• WHAT TO PRODUCE
Begin with the first line of the listing and quote every line through the one containing "wr.build('wall_right', M['wall_t'], kind='structure')"; give only those lines.

[3D scene scripts]
-*-*-

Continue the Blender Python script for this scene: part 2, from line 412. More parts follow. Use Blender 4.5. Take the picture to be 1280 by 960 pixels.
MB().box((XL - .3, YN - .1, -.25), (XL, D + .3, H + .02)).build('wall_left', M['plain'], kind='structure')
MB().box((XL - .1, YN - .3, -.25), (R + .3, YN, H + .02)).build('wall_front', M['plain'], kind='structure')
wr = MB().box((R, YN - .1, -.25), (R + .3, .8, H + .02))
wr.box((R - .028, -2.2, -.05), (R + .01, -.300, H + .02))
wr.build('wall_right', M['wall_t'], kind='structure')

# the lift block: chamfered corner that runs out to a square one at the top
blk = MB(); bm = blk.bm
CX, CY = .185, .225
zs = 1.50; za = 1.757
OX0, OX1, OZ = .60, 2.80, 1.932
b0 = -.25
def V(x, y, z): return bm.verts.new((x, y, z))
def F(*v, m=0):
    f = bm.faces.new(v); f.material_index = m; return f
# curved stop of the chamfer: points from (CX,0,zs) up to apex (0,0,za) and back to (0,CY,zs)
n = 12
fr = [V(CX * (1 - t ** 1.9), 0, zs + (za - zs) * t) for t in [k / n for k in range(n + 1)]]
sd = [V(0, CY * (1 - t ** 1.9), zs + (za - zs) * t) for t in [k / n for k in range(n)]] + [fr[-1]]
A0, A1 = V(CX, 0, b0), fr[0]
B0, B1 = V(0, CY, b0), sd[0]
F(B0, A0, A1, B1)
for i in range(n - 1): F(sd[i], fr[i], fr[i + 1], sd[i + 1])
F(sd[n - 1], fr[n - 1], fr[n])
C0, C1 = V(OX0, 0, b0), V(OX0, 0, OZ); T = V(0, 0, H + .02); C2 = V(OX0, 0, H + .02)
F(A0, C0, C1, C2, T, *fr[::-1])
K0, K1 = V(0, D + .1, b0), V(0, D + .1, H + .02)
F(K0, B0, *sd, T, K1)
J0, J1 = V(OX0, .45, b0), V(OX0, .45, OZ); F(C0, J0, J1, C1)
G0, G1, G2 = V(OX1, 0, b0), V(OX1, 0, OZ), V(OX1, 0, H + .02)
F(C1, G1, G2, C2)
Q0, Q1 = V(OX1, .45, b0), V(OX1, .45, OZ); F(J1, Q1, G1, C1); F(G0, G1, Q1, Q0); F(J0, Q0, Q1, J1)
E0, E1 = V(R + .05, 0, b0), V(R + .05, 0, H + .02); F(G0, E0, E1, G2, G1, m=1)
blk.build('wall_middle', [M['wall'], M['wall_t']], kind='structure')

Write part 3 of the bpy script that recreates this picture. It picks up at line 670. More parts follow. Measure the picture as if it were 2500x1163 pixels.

-*-*-

• FINAL ANSWER
Continue the Blender Python script for this scene: part 2, from line 412. More parts follow. Use Blender 4.5. Take the picture to be 1280 by 960 pixels.
MB().box((XL - .3, YN - .1, -.25), (XL, D + .3, H + .02)).build('wall_left', M['plain'], kind='structure')
MB().box((XL - .1, YN - .3, -.25), (R + .3, YN, H + .02)).build('wall_front', M['plain'], kind='structure')
wr = MB().box((R, YN - .1, -.25), (R + .3, .8, H + .02))
wr.box((R - .028, -2.2, -.05), (R + .01, -.300, H + .02))
wr.build('wall_right', M['wall_t'], kind='structure')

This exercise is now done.